---- DATASET EXTRACT
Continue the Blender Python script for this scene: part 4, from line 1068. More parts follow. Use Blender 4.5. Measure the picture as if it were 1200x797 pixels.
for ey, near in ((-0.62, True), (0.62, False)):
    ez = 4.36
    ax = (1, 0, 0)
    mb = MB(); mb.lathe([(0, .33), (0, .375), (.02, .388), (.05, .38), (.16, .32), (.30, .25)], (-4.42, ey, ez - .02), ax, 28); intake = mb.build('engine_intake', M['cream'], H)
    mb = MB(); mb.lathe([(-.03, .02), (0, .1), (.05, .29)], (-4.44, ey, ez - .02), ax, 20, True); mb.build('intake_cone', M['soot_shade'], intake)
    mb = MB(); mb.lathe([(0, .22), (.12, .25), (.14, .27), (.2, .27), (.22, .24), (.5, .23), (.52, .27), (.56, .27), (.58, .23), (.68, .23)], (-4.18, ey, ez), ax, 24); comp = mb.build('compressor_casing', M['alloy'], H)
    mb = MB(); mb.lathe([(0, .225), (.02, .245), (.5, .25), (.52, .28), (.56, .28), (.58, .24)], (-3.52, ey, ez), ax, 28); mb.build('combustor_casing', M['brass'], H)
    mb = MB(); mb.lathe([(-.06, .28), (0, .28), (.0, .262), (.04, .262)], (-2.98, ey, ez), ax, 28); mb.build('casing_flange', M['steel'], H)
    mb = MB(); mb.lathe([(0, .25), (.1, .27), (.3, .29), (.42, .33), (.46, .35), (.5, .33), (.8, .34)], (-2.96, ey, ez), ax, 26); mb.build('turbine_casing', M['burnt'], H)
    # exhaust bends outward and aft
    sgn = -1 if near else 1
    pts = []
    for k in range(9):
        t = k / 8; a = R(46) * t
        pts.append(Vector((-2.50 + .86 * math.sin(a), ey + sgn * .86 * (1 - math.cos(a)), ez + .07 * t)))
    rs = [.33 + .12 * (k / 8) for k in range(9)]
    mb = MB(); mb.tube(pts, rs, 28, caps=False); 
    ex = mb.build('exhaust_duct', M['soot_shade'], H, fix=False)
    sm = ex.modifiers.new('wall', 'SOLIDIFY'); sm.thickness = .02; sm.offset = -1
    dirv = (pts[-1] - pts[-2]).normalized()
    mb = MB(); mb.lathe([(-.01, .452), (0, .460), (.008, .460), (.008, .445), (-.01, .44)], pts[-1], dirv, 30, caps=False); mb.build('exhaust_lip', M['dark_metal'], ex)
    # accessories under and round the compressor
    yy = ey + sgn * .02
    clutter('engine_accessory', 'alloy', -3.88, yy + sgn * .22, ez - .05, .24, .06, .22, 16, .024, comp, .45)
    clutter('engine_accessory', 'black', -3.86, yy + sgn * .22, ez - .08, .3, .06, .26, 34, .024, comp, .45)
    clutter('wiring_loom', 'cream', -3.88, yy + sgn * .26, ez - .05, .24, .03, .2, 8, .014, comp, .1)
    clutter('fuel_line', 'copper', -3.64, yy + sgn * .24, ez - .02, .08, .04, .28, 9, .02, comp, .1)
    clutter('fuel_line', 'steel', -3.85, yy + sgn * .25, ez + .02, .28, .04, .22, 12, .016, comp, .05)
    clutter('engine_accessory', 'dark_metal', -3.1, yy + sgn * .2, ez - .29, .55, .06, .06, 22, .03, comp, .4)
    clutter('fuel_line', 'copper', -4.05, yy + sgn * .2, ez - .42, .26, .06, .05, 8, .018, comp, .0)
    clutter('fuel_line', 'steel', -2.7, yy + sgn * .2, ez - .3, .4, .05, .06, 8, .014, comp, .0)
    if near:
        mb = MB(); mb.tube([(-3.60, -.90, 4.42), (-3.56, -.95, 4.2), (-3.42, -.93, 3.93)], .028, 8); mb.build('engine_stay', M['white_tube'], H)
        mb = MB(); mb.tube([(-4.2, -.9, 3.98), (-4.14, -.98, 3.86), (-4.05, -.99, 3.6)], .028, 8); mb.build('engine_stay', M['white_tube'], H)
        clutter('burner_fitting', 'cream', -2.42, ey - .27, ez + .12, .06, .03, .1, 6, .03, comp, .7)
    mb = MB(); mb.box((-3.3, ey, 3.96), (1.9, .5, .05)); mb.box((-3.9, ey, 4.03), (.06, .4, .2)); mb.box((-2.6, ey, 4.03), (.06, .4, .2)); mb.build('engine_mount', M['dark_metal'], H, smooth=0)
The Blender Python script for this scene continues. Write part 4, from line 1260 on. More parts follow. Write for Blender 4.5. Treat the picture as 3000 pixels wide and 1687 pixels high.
--------
• [INSTRUCTIONS TO FOLLOW]:
Locate the word "scene" in the data above. Copy every line carrying it.

• [SOLUTION FOR THIS PROBLEM]:
Continue the Blender Python script for this scene: part 4, from line 1068. More parts follow. Use Blender 4.5. Measure the picture as if it were 1200x797 pixels.
The Blender Python script for this scene continues. Write part 4, from line 1260 on. More parts follow. Write for Blender 4.5. Treat the picture as 3000 pixels wide and 1687 pixels high.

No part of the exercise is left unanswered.